Noting the inherent conflict of interest in having corporations do their own environmental impact assessments, Pohl likened the “charade” passed off as consultations on shale gas under the previous Conservative government to what the new Liberal government is doing with the Sisson Mine project.

At the June 10 Elsipogtog meeting, area residents could talk to, but not with, a four-person panel sent out by the provincial government to listen.
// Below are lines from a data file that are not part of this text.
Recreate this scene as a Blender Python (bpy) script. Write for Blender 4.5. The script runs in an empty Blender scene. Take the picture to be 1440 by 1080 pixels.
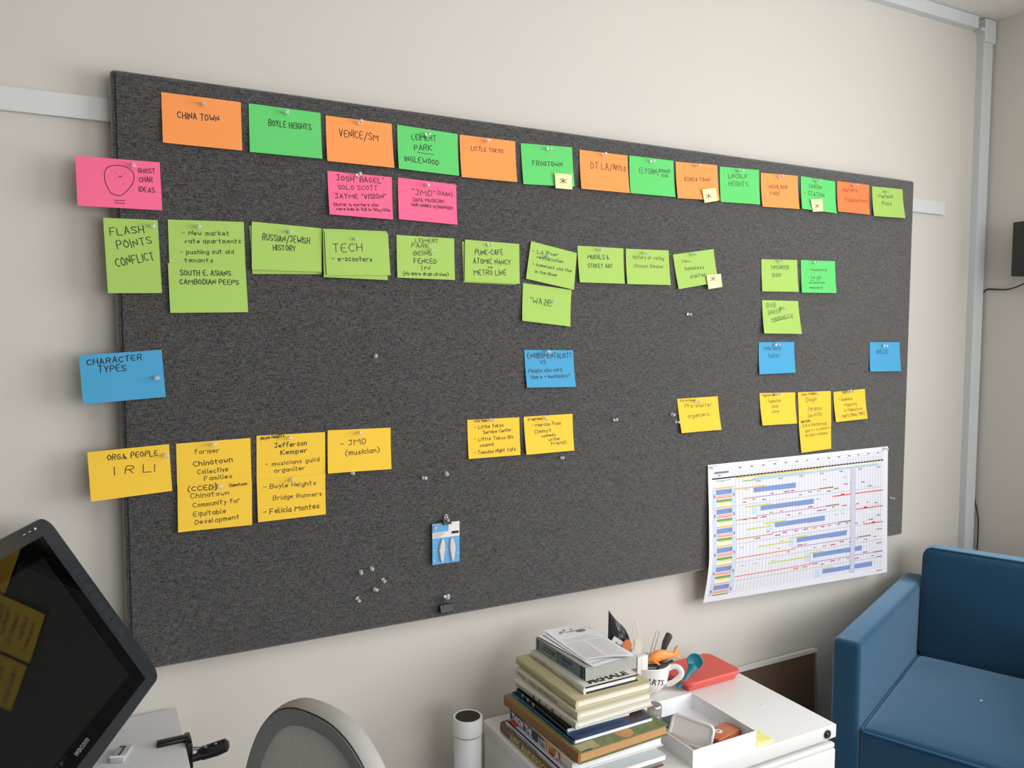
import bpy, bmesh, math, random
from mathutils import Vector, Matrix
random.seed(7)
sc = bpy.context.scene
COL = sc.collection
# ---------------------------------------------------------------- camera, light, exposure
cd = bpy.data.cameras.new('camera'); cam = bpy.data.objects.new('camera', cd); COL.objects.link(cam)
F_PX, YAW, PITCH, ROLL = 1116.522, 0.487043, 0.0652109, 0.0015847
cd.sensor_width = 36.0; cd.lens = F_PX / 1440 * 36.0; cd.clip_start = 0.02
fw = Vector((math.sin(YAW)*math.cos(PITCH), math.cos(YAW)*math.cos(PITCH), -math.sin(PITCH)))
rt0 = Vector((math.cos(YAW), -math.sin(YAW), 0)); up0 = rt0.cross(fw)
rt = math.cos(ROLL)*rt0 + math.sin(ROLL)*up0; up = -math.sin(ROLL)*rt0 + math.cos(ROLL)*up0
cam.matrix_world = Matrix(((rt.x, up.x, -fw.x, -0.04772), (rt.y, up.y, -fw.y, -1.77674), (rt.z, up.z, -fw.z, 1.55455), (0,0,0,1)))
sc.camera = cam
sc.view_settings.view_transform = 'Standard'; sc.view_settings.look = 'None'
sc.view_settings.gamma = 1.0; sc.view_settings.use_curve_mapping = False
sc.view_settings.exposure = 0.17
w = bpy.data.worlds.new('sky'); sc.world = w; w.use_nodes = True
w.node_tree.nodes['Background'].inputs[0].default_value = (0.80, 0.88, 1.0, 1)
w.node_tree.nodes['Background'].inputs[1].default_value = 1.6
def area(name, loc, rot, sx, sy, power, col):
    l = bpy.data.lights.new(name, 'AREA'); l.shape = 'RECTANGLE'; l.size = sx; l.size_y = sy; l.energy = power; l.color = col
    o = bpy.data.objects.new(name, l); COL.objects.link(o); o.location = loc; o.rotation_euler = rot; return o
area('daylight', (2.96, -2.05, 1.62), (0, math.radians(90), 0), 1.40, 1.90, 55, (1.0, 0.995, 0.985))
area('fill_rear', (1.3, -3.62, 1.60), (math.radians(90), 0, 0), 1.9, 1.30, 25, (1.0, 0.995, 0.985))  # added fill lamp behind the camera, lifts the main wall
area('fill_ceiling', (1.5, -1.9, 2.66), (0, 0, 0), 1.2, 0.6, 6, (1.0, 0.99, 0.97))  # added overhead fill, unseen, softens shadows and lifts the tops
# ---------------------------------------------------------------- materials
def srgb(h):
    if isinstance(h, str):
        v = [int(h[i:i+2], 16)/255 for i in (0, 2, 4)]
    else: v = [c/255 for c in h]
    return tuple((c/12.92 if c <= 0.04045 else ((c+0.055)/1.055)**2.4) for c in v) + (1,)
MATS = {}
def mat(name, col, rough=0.6, metal=0.0, spec=0.5, noise=0.0, nscale=40, bump=0.0, bscale=200, sheen=0.0, coat=0.0, trans=0.0, ior=1.5, alpha=1.0, bdist=0.001):
    if name in MATS: return MATS[name]
    m = bpy.data.materials.new(name); m.use_nodes = True; nt = m.node_tree; b = nt.nodes['Principled BSDF']
    c = srgb(col); b.inputs['Base Color'].default_value = c; b.inputs['Roughness'].default_value = rough
    b.inputs['Metallic'].default_value = metal; b.inputs['Specular IOR Level'].default_value = spec
    b.inputs['Sheen Weight'].default_value = sheen; b.inputs['Coat Weight'].default_value = coat
    b.inputs['Transmission Weight'].default_value = trans; b.inputs['IOR'].default_value = ior; b.inputs['Alpha'].default_value = alpha
    tc = nt.nodes.new('ShaderNodeTexCoord')
    if noise > 0:
        n = nt.nodes.new('ShaderNodeTexNoise'); n.inputs['Scale'].default_value = nscale; n.inputs['Detail'].default_value = 4
        nt.links.new(tc.outputs['Object'], n.inputs['Vector'])
        mx = nt.nodes.new('ShaderNodeMix'); mx.data_type = 'RGBA'
        mx.inputs[6].default_value = tuple(x*(1-noise) for x in c[:3])+(1,); mx.inputs[7].default_value = tuple(min(1, x*(1+noise)) for x in c[:3])+(1,)
        nt.links.new(n.outputs['Fac'], mx.inputs[0]); nt.links.new(mx.outputs[2], b.inputs['Base Color'])
    if bump > 0:
        n2 = nt.nodes.new('ShaderNodeTexNoise'); n2.inputs['Scale'].default_value = bscale; n2.inputs['Detail'].default_value = 3
        nt.links.new(tc.outputs['Object'], n2.inputs['Vector'])
        bp = nt.nodes.new('ShaderNodeBump'); bp.inputs['Strength'].default_value = bump; bp.inputs['Distance'].default_value = bdist
        nt.links.new(n2.outputs['Fac'], bp.inputs['Height']); nt.links.new(bp.outputs['Normal'], b.inputs['Normal'])
    MATS[name] = m; return m
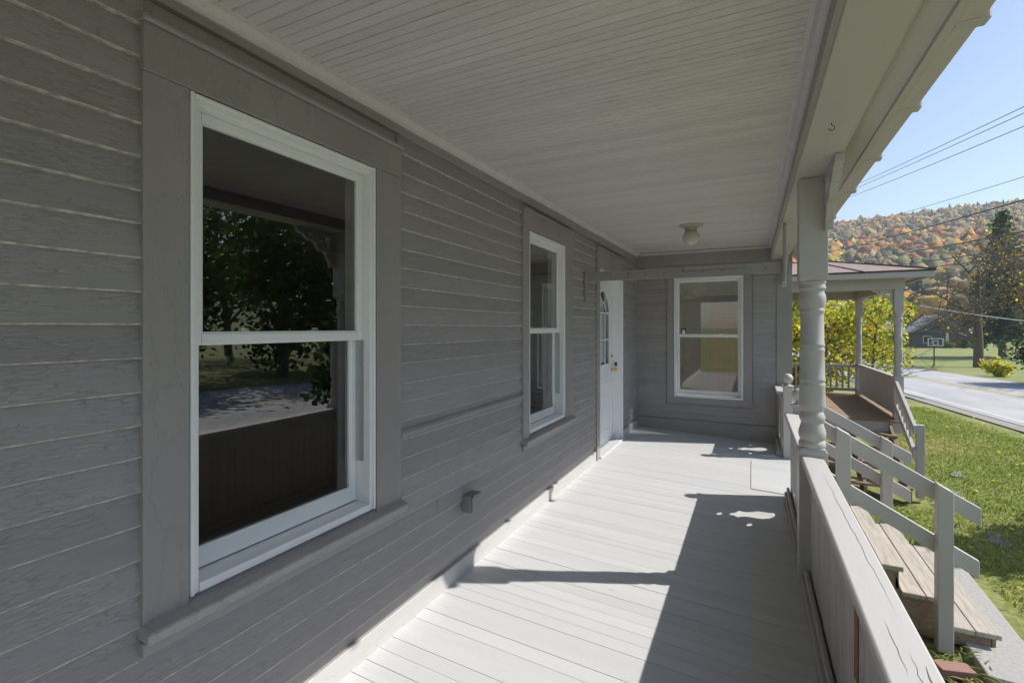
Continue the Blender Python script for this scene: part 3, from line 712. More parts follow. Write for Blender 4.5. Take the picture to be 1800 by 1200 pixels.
# knot hole, long drying cracks on the near top rail
def crack(pts, w_, nm='drying_crack'):
    c = MB(); n = len(pts); v = []
    for i, (x, y) in enumerate(pts):
        ww = .62*w_*math.sin(math.pi*(i+.3)/(n-.4)); zz = .750-.07*(x-1.76)+.0006
        v += [(x-ww, y, zz), (x+ww, y, zz)]
    c.add(v, [(2*i, 2*i+1, 2*i+3, 2*i+2) for i in range(n-1)]); c.build(nm, M_CRACK, rl)
random.seed(5)
def wig(x0, y0_, y1_, n=14, amp=.004, drift=0): return [(x0+drift*s+random.uniform(-amp, amp), y0_+(y1_-y0_)*s) for s in np.linspace(0, 1, n)]
crack(wig(1.835, 1.55, 2.95, 26, .003, -.012), .0016); crack(wig(1.82, 1.02, 1.4, 14), .0016); crack(wig(1.842, 1.20, 1.36, 8, .005), .003)
crack(wig(1.80, 1.3, 1.52, 10, .002), .0012); crack(wig(1.848, .95, 1.15, 10, .003), .0014)

# ------------------------------------------------------------------ front steps
GZ = -.93
st = thing('front_steps', 'weathered wooden porch steps with sloping grey handrails on both sides', 'steps', (2.5, 5.6, GZ))
SY0, SY1 = 4.80, 6.42
TR = [(-.20, 1.99, 2.29), (-.41, 2.28, 2.575), (-.60, 2.565, 2.865), (-.79, 2.855, 3.155)]
for i, (zt, xa, xb) in enumerate(TR):
    m_ = (xa+xb)/2
    for a, b in ((xa, m_-.003), (m_+.003, xb)):
        bevel(MB().box(a, b, SY0+random.uniform(-.008, .008), SY1+random.uniform(-.01, .01), zt-.038, zt+random.uniform(-.002, .002)).build('tread_plank', M_TREAD, st), .004)
    bevel(MB().box(xb-.05, xb-.025, SY0+.03, SY1-.03, zt-.19, zt-.0385).build('riser', M_RISER, st), .003)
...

That panel has no authority to speak for the government, no authority to answer questions about the Sisson project, and no authority to make any recommendations.
“You guys are not decision-makers, and the government can ignore everything you say,” Pohl told the panel. “Meaningful consultations must allow the people affected by such projects to engage with decision-makers.”
She noted that “there is no good closure plan for Sisson, and that New Brunswickers will be locked into expenses in perpetuity looking after the mess left behind from the mine.”
The lack of an adequate closure plan for the Sisson mine was also noted by the CCNB’s 2012 review of the mine proposal. “Without an understanding of the long term future environmental, social, and economic costs of the Sisson Project, we cannot make a fair determination of whether the project is sustainable,” the CCNB report states.
The information needed for a mine closure plan, but missing in Northcliff’s data, is an accurate description of how much contaminated water will have to be managed after closure, and for how long that contaminated water will have to be managed. Nor is there any actual plan for a water treatment plant in the EIA report
As with the Conservative government’s handling of shale gas, the Liberal government’s decision-makers are also refusing to meet with people affected by the Sisson Mine, including Aboriginal peoples who have a legal claim to the land.
Dallas McQuarrie is a Kent County-based news writer for the NB Media Co-op and a former journalist with CBC.